-- YOUR TASK --
Starting at the first line of the entries, extract each line up to and including the one that contains "plastic piece', 'fitting')", but leave out the pictures.
* BEGIN *
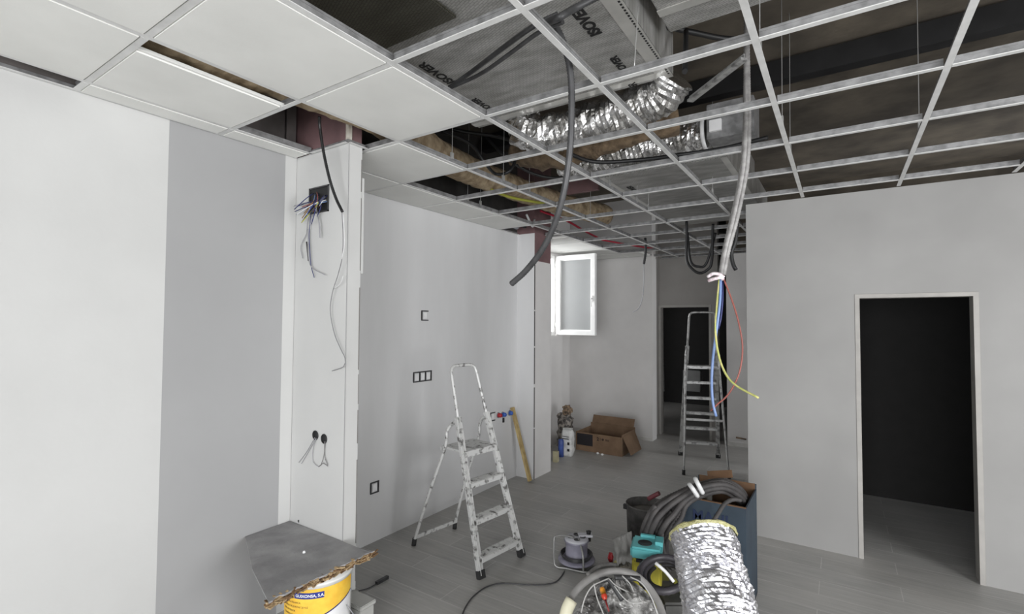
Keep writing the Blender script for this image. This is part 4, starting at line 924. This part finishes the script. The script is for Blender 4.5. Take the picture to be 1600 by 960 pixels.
bm = blob(at(980, 905, 2, 0), .075, .06, .055, 5, amp=.35); tag(obj('rubble_heap', bm, mat('mixed_rubble', rgb(120, 116, 104), .9, col2=rgb(66, 64, 58), scale=30, contrast=(.42, .6))), 'small heap of grey rags below the grey plastic bag', 'rags')
bm = blob(at(954, 878, 2, 0), .018, .02, .035, 6, amp=.4, sub=3); tag(obj('red_cap', bm, red), 'small red plastic piece beside the grey plastic bag', 'plastic piece')
bm = blob(at(964, 884, 2, 0), .025, .02, .016, 8, amp=.4, sub=3); tag(obj('yellow_fitting', bm, mat('cream_yellow', rgb(222, 212, 150), .6)), 'small cream-yellow fitting in front of the red plastic piece', 'fitting')

# dark hose ring in the middle of the pile
def ring(cx, cy, rx, ry, d, tilt_d, r, a0, a1, n=60, wob=0):
    return [atd(cx+rx*cos(a), cy-ry*sin(a), d-tilt_d*cos(a)*0+tilt_d*sin(a)) + Vector((0, 0, wob*sin(3*a))) for a in [a0+(a1-a0)*k/n for k in range(n+1)]]
hr_ = thing('hose_coil', atd(1033, 925, 2.3), 'coil of thick dark hose lying left of the silver duct', 'hose')
for k in range(3):
    bm = bmesh.new(); tube(bm, ring(1036+2*k, 898+2*k, 37-5*k, 27-4*k, 2.50+.04*k, .12, 0, 0, 2*pi), .018-.003*k, 12, .012, corr, straight=True); obj('hose_loop', bm, mat('dark_hose', rgb(66, 63, 68), .45, col2=rgb(52, 50, 54)), hr_)
bm = bmesh.new(); tube(bm, [atd(1024, 880, 2.44), atd(1040, 894, 2.41), atd(1053, 910, 2.38)], .008, 8); tag(obj('pipe_offcut', bm, white), 'thin pale pipe crossing the dark hose coil', 'pipe')
yc_ = atd(1022, 930, 2.95); bm = bmesh.new(); lathe(bm, [(0, 0), (.08, 0), (.085, .01), (.085, max(.1, atd(1022, 893, 2.95).z-.02)), (.06, atd(1022, 893, 2.95).z), (0, atd(1022, 893, 2.95).z)], (yc_.x, yc_.y, 0), 24)
tag(obj('plastic_drum', bm, mat('olive_yellow_plastic', rgb(128, 124, 44), .6, col2=rgb(104, 100, 40), scale=8)), 'olive yellow container seen through the dark hose coil', 'container')
# grey tool case below
tc_ = thing('tool_case', atd(1060, 940, 2.2), 'dark grey tool case with a yellowish strap below the hose coil', 'case')
q = atd(1060, 925, 2.62); bm = bmesh.new(); obb(bm, (q.x, q.y+.05, q.z/2-.01), RIGHT.normalized(), Vector((-RIGHT.y, RIGHT.x, 0)).normalized(), Vector((0, 0, 1)), .13, .12, q.z/2-.01); bmesh.ops.bevel(bm, geom=bm.edges[:], offset=.012, segments=2, affect='EDGES')
obj('body', bm, mat('dark_grey_case', rgb(84, 83, 80), .6, col2=rgb(62, 62, 60), scale=9), tc_)
bm = bmesh.new(); obb(bm, (q.x, q.y+.05, q.z/2-.005), RIGHT.normalized(), Vector((-RIGHT.y, RIGHT.x, 0)).normalized(), Vector((0, 0, 1)), .012, .123, q.z/2-.01); obj('strap', bm, MATS['yellow_green_tape'], tc_)

# foreground: clear bag of oddments ringed by a grey hose
fh = thing('hose_coil', atd(960, 960, 1.9), 'thick pale grey hose arching round the clear bag of tools at the bottom', 'hose')
D0 = 1.92
pts = [atd(x, y, d) for x, y, d in ((884, 975, 2.20), (890, 944, 2.24), (900, 924, 2.29), (920, 906, 2.34), (945, 895, 2.39), (968, 893, 2.40), (990, 898, 2.38), (1008, 912, 2.34), (1022, 930, 2.29), (1032, 950, 2.24), (1040, 985, 2.17))]
pts = [pts[0]+Vector((.05, .02, -.22))]+pts+[pts[-1]+Vector((-.03, .03, -.16))]
bm = bmesh.new(); tube(bm, pts, .0165, 14, .009, lambda i, a, p: 1.0 if i % 2 else .95); obj('hose', bm, mat('pale_grey_hose', rgb(152, 150, 148), .45, col2=rgb(136, 134, 132), scale=14), fh)
bm = bmesh.new(); tube(bm, [atd(893, 938, 2.24), atd(886, 953, 2.22), atd(882, 970, 2.2)], .028, 14, .012); obj('collar', bm, mat('cream_plastic', rgb(226, 222, 196), .5), fh)
bag = mat('clear_crumpled_plastic', rgb(176, 175, 172), .16, col2=rgb(104, 102, 100), scale=10, detail=6, contrast=(.4, .62), trans=.1, bump=.6, bscale=26, spec=.9)
tb = thing('tool_bag', atd(960, 985, 1.85), 'clear crumpled plastic bag full of tools inside the pale grey hose arch', 'bag')
bm = bmesh.new(); n = 44; g = []
for i in range(n+1):
    row = []
    for j in range(n+1):
        u, v = i/n*2-1, j/n
        hwid = 66*math.sqrt(max(0.02, 1-(1-v)**2))+6*v
        px = 965+u*hwid; py = 903+92*v; d = 2.40-.17*v-.06*(1-u*u)
        nn = noise.noise(Vector((u*3, v*4, 1)))*.05+noise.noise(Vector((u*8, v*9, 5)))*.025+abs(noise.noise(Vector((u*14, v*16, 9))))*.018
        row.append(bm.verts.new(atd(px, py, d-nn*1.2)))
    g.append(row)
for i in range(n):
    for j in range(n): bm.faces.new((g[i][j], g[i+1][j], g[i+1][j+1], g[i][j+1]))
ex = bmesh.ops.extrude_face_region(bm, geom=bm.faces[:]); bmesh.ops.translate(bm, verts=[v for v in ex['geom'] if isinstance(v, bmesh.types.BMVert)], vec=Vector((0, .03, -.06)))
obj('film', bm, bag, tb)
bm = bmesh.new()
for pts in ([(908, 958), (914, 935), (925, 917), (940, 909), (952, 904)], [(928, 912), (933, 935), (945, 965)], [(960, 916), (972, 932), (985, 942), (1004, 942)], [(952, 905), (962, 915), (980, 925)], [(985, 902), (1003, 912), (1018, 935), (1028, 962)], [(972, 900), (984, 912), (990, 925)]):
    tube(bm, [atd(x, y, 2.19-.05*(y-900)/60) for x, y in pts], .003, 8, .01)
obj('folded_edge', bm, mat('pale_film_edge', rgb(176, 175, 172), .3), tb)
bm = bmesh.new()
for pts in ([(937, 908), (950, 906), (958, 916), (972, 938)], [(960, 903), (975, 903), (1000, 905)]): tube(bm, [atd(x, y, 2.22-.04*(y-900)/60) for x, y in pts], .012, 8, .01)
obj('dark_strap', bm, conduit, tb)
q = atd(965, 1000, 2.5); bm = blob((q.x, q.y, 0), .19, .15, .16, 12, amp=.15); obj('bag_body', bm, bag, tb)
sd = thing('screwdriver', atd(944, 930, 2.12), 'screwdriver with an orange and red handle lying on the clear bag', 'screwdriver')
a = atd(940, 918, 2.13); b = atd(946, 938, 2.09); ax = (b-a).normalized(); L_ = (b-a).length
bm = bmesh.new(); lathe(bm, [(0, 0), (.009, .002), (.012, .012), (.011, .04), (.012, L_*.6)], a, 16, axis=ax); obj('handle', bm, mat('amber_plastic', rgb(226, 150, 46), .3), sd)
bm = bmesh.new(); lathe(bm, [(.012, L_*.6), (.013, L_*.75), (.008, L_*.95), (.006, L_)], a, 16, axis=ax); obj('red_grip', bm, mat('red_handle_plastic', rgb(196, 60, 34), .35), sd)
bm = bmesh.new(); tube(bm, [b-ax*.003, b+ax*.045], .004, 8); obj('shank', bm, mat('dark_red_sleeve', rgb(130, 34, 36), .4), sd)
cable('electric_cable', 'dark cable running from the reel towards the pile', 'cable', [at(x, y, 2, .01) for x, y in ((918, 893), (930, 886), (945, 883), (960, 884))], .008, conduit)
bm = bmesh.new(); tube(bm, [at(x, y, 2, .03) for x, y in ((918, 898), (932, 887), (950, 882), (975, 885))], .012, 8); tag(obj('corrugated_conduit', bm, MATS['pale_grey_conduit']), 'pale conduit piece on the floor between cable reel and grey hose arch', 'conduit')

# big silver duct, foreground right
fd = thing('flexible_duct', atd(1125, 960, 1.7), 'big crinkled silver flexible duct standing in the foreground at the lower right', 'flexible duct')
c0 = atd(1098, 838, 2.03); c1 = atd(1110, 890, 1.93); c2_ = atd(1126, 962, 1.78); c3_ = c2_+(c2_-c1)*1.7; c3_.z = max(c3_.z, .03)
def crk(i, a, p):
    n1 = noise.noise(Vector((cos(a)*2.2, sin(a)*2.2, i*.22)))*.07
    n2 = abs(noise.noise(Vector((cos(a)*5, sin(a)*5, i*.55+7))))*.09
    return .97+n1+n2+(.018 if i % 2 else -.018)
bm = bmesh.new(); tube(bm, [c0, c1, c2_, c3_], .128, 96, .008, crk, cap=False, smooth=False)
obj('foil_sleeve', bm, silver, fd, normals=False)
ax = (c1-c0).normalized()
rimm = mat('yellow_glass_wool', rgb(214, 210, 160), .9, col2=rgb(180, 176, 120), scale=40, bump=1)
bm = bmesh.new(); lathe(bm, [(.130, .012), (.134, .0), (.128, -.008), (.112, -.004), (.108, .05), (.10, .2)], c0, 48, axis=ax)
for v in bm.verts: v.co += v.co.normalized()*0+Vector((noise.noise(v.co*40), noise.noise(v.co*40+Vector((5, 0, 0))), noise.noise(v.co*40+Vector((9, 0, 0)))))*.008
obj('insulation_rim', bm, rimm, fd, normals=False)
# pale bent pipe at the right behind the duct
cable('pipe_offcut', 'pale pipe bent behind the silver duct at the lower right edge', 'pipe', [atd(x, y, 2.1) for x, y in ((1146, 880), (1156, 888), (1163, 900), (1166, 925), (1168, 960))], .009, mat('dusty_pale_pipe', rgb(140, 136, 130), .5))
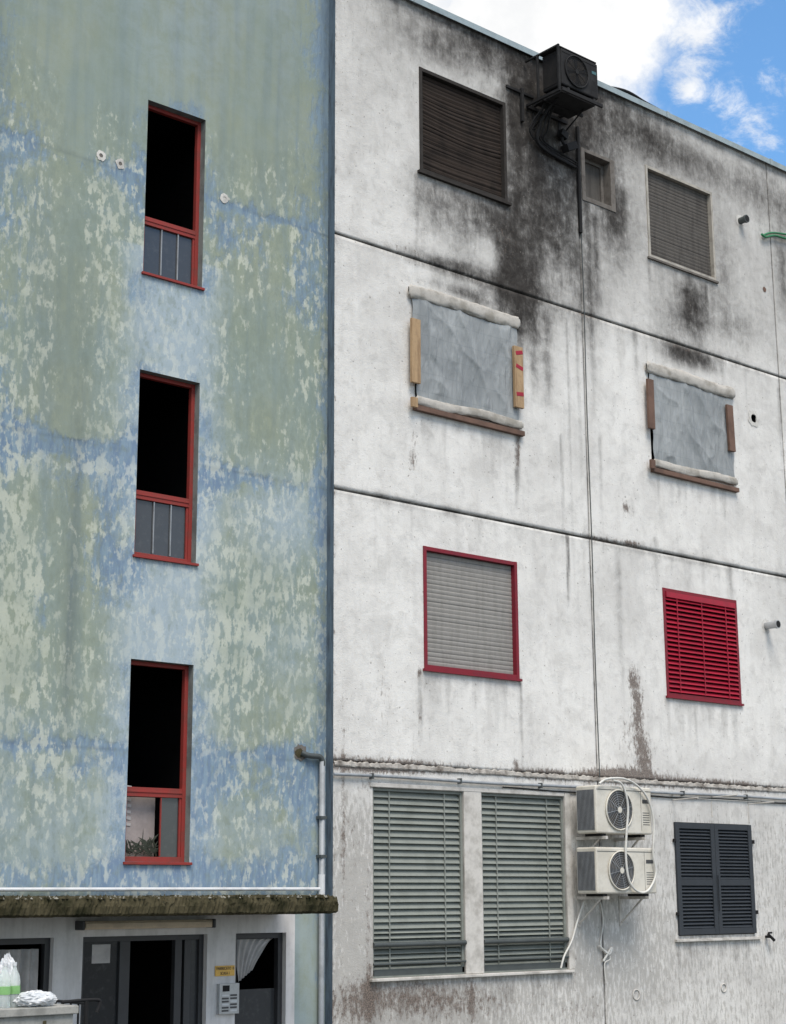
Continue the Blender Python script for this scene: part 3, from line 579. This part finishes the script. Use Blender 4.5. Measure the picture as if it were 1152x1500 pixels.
mb=MB(); zc=a[1]; mb.box(a[0],b[0],BY-.12,BY-.002,zc-.03,zc+.045,M_LAMP); mb.box(a[0]+.03,b[0]-.03,BY-.14,BY-.12,zc-.02,zc+.03,M_LAMP); mb.box(a[0]-.01,a[0]+.02,BY-.145,BY-.002,zc-.035,zc+.05,M_ANTH); mb.box(b[0]-.02,b[0]+.01,BY-.145,BY-.002,zc-.035,zc+.05,M_ANTH); mb.obj('wall_lamp',bevel=.008)

# ------------------------------------------------------------------ entrance door & windows
mb=MB(); y0,y1=BY+.06,BY+.13; d=D1; mb.frame(d,.05,y0,y1,M_ANTH,.06)
fx=lambda p:S(p,1430,BY+.1)[0]
for a,b in ((172,187),(253,263),(267,276)): mb.box(fx(a),fx(b),y0+.004,y1-.004,.06,d[3]-.05,M_ANTH)
mb.box(d[0]+.05,fx(172),y0+.035,y0+.042,.06,d[3]-.05,M_GLASS); mb.box(fx(276),d[1]-.05,y0+.035,y0+.042,.06,d[3]-.05,M_GLASS2)
mb.box(fx(133),fx(160),y0+.03,y0+.034,S(140,1412,BY)[1],S(140,1384,BY)[1],M_CURT); mb.box(d[0]+.05,fx(172),y0+.003,y1-.003,.9,.98,M_ANTH); mb.obj('entrance_door',TWR,bevel=.003)
for k,w in enumerate((EW1,EW2)):
    mb=MB(); mb.frame(w,.055,y0,y1,M_ANTH)
    if k==0: curtain(mb,w[0]+.1,w[1]-.10,w[2],w[3]-.10,y1-.01,3.1)
    else:
        n=50; P=np.zeros((20,n,3)); U=np.linspace(0,1,n)
        for i in range(20):
            t=i/19; wd=(w[1]-w[0]-.14)*(1-.62*t**.7); P[i,:,0]=w[0]+.06+U*wd+.05*t; P[i,:,1]=y0+.05+.014*np.sin(U*34+t*5); P[i,:,2]=w[3]-.06-t*.42*(1-.3*U)
        mb.grid(P,M_CURT); mb.box(w[0]+.055,w[1]-.055,y1-.01,y1-.005,w[2]+.05,w[3]-.55,M_GLASS2)
    mb.obj('entrance_window',TWR)
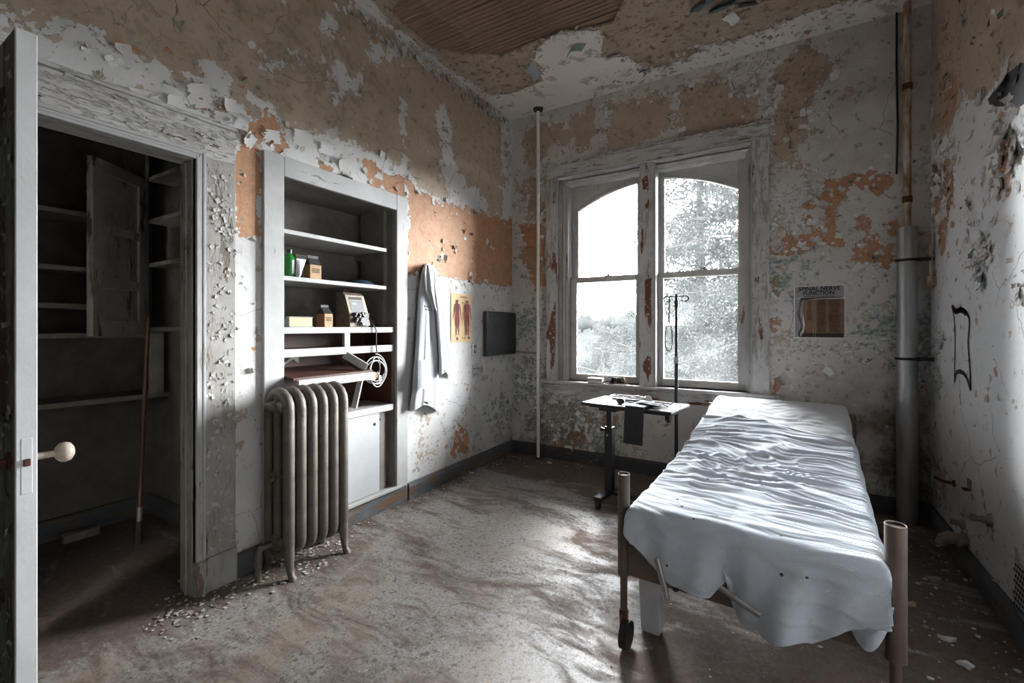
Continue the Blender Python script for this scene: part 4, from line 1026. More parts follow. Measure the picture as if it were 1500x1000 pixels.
* END *
-- RESPONSE TO THIS EXERCISE --
Keep writing the Blender script for this image. This is part 4, starting at line 924. This part finishes the script. The script is for Blender 4.5. Take the picture to be 1600 by 960 pixels.
bm = blob(at(980, 905, 2, 0), .075, .06, .055, 5, amp=.35); tag(obj('rubble_heap', bm, mat('mixed_rubble', rgb(120, 116, 104), .9, col2=rgb(66, 64, 58), scale=30, contrast=(.42, .6))), 'small heap of grey rags below the grey plastic bag', 'rags')
bm = blob(at(954, 878, 2, 0), .018, .02, .035, 6, amp=.4, sub=3); tag(obj('red_cap', bm, red), 'small red plastic piece beside the grey plastic bag', 'plastic piece')
bm = blob(at(964, 884, 2, 0), .025, .02, .016, 8, amp=.4, sub=3); tag(obj('yellow_fitting', bm, mat('cream_yellow', rgb(222, 212, 150), .6)), 'small cream-yellow fitting in front of the red plastic piece', 'fitting')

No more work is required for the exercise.